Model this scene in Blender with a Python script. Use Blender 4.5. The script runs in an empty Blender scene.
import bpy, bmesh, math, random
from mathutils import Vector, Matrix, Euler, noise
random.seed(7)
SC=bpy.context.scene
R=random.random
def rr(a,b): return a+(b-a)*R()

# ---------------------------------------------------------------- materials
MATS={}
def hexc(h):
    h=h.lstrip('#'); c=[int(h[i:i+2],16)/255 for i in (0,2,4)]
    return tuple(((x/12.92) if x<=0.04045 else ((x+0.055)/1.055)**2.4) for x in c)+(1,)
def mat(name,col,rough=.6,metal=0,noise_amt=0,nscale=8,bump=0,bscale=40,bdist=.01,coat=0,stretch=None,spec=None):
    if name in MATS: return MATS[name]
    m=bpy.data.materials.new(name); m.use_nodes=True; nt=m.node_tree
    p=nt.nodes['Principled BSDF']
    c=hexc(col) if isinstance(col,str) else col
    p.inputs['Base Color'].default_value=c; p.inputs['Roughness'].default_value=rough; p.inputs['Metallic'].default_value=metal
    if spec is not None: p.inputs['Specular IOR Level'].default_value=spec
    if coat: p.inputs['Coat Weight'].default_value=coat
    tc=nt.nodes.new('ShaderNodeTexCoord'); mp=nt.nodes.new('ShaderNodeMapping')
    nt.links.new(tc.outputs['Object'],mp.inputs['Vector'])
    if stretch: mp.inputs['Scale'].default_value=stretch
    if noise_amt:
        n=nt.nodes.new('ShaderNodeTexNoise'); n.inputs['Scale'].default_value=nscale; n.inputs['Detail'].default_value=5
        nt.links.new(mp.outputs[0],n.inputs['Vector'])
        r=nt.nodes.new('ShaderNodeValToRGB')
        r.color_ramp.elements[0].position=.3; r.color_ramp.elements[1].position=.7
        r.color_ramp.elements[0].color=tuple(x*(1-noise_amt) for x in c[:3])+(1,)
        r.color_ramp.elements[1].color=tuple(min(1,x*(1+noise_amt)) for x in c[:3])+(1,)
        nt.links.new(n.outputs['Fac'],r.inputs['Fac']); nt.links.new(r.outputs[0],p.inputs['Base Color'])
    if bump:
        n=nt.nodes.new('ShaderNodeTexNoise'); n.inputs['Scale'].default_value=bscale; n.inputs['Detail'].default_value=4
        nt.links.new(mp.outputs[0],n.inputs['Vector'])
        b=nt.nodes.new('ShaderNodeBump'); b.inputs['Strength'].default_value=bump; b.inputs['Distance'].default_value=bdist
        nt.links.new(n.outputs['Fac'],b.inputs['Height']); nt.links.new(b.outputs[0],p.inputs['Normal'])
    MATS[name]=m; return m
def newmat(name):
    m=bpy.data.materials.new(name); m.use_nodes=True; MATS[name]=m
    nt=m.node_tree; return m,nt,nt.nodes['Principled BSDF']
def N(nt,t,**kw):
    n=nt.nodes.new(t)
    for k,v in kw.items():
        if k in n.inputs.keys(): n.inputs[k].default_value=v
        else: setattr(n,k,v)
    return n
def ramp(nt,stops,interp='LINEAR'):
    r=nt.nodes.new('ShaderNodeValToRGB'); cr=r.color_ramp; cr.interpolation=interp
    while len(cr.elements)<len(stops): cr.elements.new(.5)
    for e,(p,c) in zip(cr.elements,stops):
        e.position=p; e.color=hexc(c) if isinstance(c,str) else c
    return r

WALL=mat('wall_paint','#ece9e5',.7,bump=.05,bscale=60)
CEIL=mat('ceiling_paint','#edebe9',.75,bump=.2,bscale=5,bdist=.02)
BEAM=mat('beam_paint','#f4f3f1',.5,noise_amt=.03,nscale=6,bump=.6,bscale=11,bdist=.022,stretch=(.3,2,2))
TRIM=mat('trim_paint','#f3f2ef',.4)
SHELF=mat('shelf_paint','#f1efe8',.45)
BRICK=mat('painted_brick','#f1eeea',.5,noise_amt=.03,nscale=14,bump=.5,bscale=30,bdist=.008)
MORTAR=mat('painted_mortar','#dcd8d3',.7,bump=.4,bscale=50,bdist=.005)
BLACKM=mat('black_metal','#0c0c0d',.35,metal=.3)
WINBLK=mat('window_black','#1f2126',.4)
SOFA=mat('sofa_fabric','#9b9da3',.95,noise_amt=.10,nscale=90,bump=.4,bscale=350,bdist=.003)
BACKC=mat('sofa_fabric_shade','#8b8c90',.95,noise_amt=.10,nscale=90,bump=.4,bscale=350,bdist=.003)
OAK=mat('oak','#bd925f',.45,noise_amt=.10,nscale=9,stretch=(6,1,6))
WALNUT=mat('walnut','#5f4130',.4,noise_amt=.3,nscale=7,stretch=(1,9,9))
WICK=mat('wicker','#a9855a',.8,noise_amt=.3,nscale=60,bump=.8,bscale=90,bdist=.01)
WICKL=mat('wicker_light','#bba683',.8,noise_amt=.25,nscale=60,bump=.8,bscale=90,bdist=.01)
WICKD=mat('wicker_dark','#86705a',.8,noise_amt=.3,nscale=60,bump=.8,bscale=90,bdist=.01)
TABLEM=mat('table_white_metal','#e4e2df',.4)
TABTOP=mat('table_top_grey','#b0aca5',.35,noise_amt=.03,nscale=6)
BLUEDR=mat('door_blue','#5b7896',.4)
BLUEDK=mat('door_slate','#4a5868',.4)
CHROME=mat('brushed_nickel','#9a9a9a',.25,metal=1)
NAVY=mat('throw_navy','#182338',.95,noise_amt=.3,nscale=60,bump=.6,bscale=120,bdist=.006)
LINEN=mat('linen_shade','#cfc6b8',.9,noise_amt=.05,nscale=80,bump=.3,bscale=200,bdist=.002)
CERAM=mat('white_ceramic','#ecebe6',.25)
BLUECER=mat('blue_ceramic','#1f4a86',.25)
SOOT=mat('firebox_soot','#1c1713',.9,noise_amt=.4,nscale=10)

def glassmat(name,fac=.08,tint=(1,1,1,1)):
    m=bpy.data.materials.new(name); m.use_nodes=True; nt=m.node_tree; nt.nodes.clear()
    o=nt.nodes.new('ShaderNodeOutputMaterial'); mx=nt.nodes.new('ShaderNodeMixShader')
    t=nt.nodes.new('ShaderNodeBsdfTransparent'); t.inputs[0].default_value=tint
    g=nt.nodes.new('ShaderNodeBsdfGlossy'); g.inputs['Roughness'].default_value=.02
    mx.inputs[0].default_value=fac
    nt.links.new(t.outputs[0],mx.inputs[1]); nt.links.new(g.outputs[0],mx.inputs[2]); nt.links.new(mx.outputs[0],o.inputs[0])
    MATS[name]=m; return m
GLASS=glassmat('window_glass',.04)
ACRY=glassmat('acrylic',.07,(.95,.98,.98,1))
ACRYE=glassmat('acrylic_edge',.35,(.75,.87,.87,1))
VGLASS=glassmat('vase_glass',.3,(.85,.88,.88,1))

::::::

▶ _YOUR OBJECTIVE_
Select, from the listing, all lines that include the word "scene".

▶ _SOLUTION FOR THIS EXERCISE_
Model this scene in Blender with a Python script. Use Blender 4.5. The script runs in an empty Blender scene.
SC=bpy.context.scene